The batter needs to be divided evenly to create the layers in the cake, so it's best to weigh it. Weigh 11½ oz of batter into a bowl, and then transfer it to your prepared pan. Level it with a spoon or offset spatula. Add half the apple mixture (11½ oz--I eyeballed this: no more clean bowls) and spread it evenly, leaving about ½" free space around the edge of the pan. Weigh out and add another 11½ oz of the cake batter and level. Repeat with the rest of the apple mixture and the last of the batter. Your pan will be very full, but the author assures us it will not overflow during baking. Mine didn't, even though my springform was only 8¾".

Level the top and bake for 1½ hours, until a skewer comes out clean. (Mine never came out clean, but it was obvious that it was the cream and not cake batter stuck to it). I baked mine for 1¼ hours, but I think the oven may have been at 350℉. Oops. Cool in the pan for 20 minutes, then loosen the edges carefully before releasing the sides. Cool completely on a wire rack.

The verdict: It was great! The batter smelled and tasted very boozy, but the finished cake only has a hint of rum. The nutmeg was perfect with the creamy filling, and I'm sure other apple pie spices would be great. Cardamom, anyone? I used Granny Smith apples because they were on sale, but I am not fond of them. They were still a bit crunchy in the the finished cake, and I hate crunchy apples in desserts (unless they're raw). I did slice them quite thinly, but next time I'll use another type of apple.

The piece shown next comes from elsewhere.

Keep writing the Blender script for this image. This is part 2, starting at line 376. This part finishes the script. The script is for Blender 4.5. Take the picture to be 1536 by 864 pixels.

Expect some rhubarb recipes next week, as it's FINALLY ready at my mother's. I'm heading up for a Mother's Day visit and what better time to raid the garden.

Tuesday, May 4, 2010

TWD: Burnt sugar ice cream (sandwiches)

I usually only eat ice cream a couple of times a year, when I'm visiting Toronto. That's the home of Greg's, where you can find fabulous flavours such as cardamom, roasted marshmallow, and sweet cream. Sweet cream is my favourite: it's so fresh-tasting, and is like vanilla without the vanilla. Anyway, even though I'm not a big ice cream fan, I was excited about this recipe. I have an ice cream maker I bought when I was a teenager (I was weird like that), and I haven't used it since I moved away from Toronto in 2006. In fact, I've probably only used it a dozen times in all the years I've had it. The last ice cream I made was corn, with the freshest corn from my aunt and uncle's farm. And, yes, it was delicious.

This ice cream was simple in flavour, with no Dorie mix-ins, which I really liked. It was just sugar, caramelized, eggs yolks, milk, cream and vanilla. The custard tasted fantastic, with a slightly bitter undertone from the burnt sugar, so I knew the ice cream would be good. I decided to sandwich it in between some graham crackers, mostly because I loved the graham crackers I made in January, and was looking for a reason to make them again. They have a slight burnt sugar taste of their own, from all the honey and brown sugar, so I thought they'd go nicely together. Oh, and while I may never go for a bowl of ice cream at home, I can't resist those cheap ice cream sandwiches. There's always a box in the freezer at my brother's, at least when I get there, if not when I leave.

This week's pick was chosen by Becky of Project Domestication, so she'll have the recipe for the ice cream posted. You can find the graham cracker recipe here. I wouldn't advise using the pastry flour, as the dough is soft and sticky with all-purpose. Oh, and they certainly don't take 25 minutes to bake in my oven. 10-15 is more like it, especially as I didn't want them too crisp.

UPDATE: The graham crackers got a bit soft and cakey after being in the freezer overnight--perfect! Oh, and how did I make them? After churning the ice cream, I froze some of it in a shallow pan lined with plastic wrap. I used the same cutters to cut the ice cream, then I just sandwiched it between 2 frozen graham crackers and wrapped them with some waxed paper and origami paper. I froze them between each step, but this ice cream melts really quickly, and it was a warm day. They were at their best after at least 24 hours in the freezer, as they were impossible to eat before the crackers softened a bit. Once they did, though, they were perfect--very caramelly!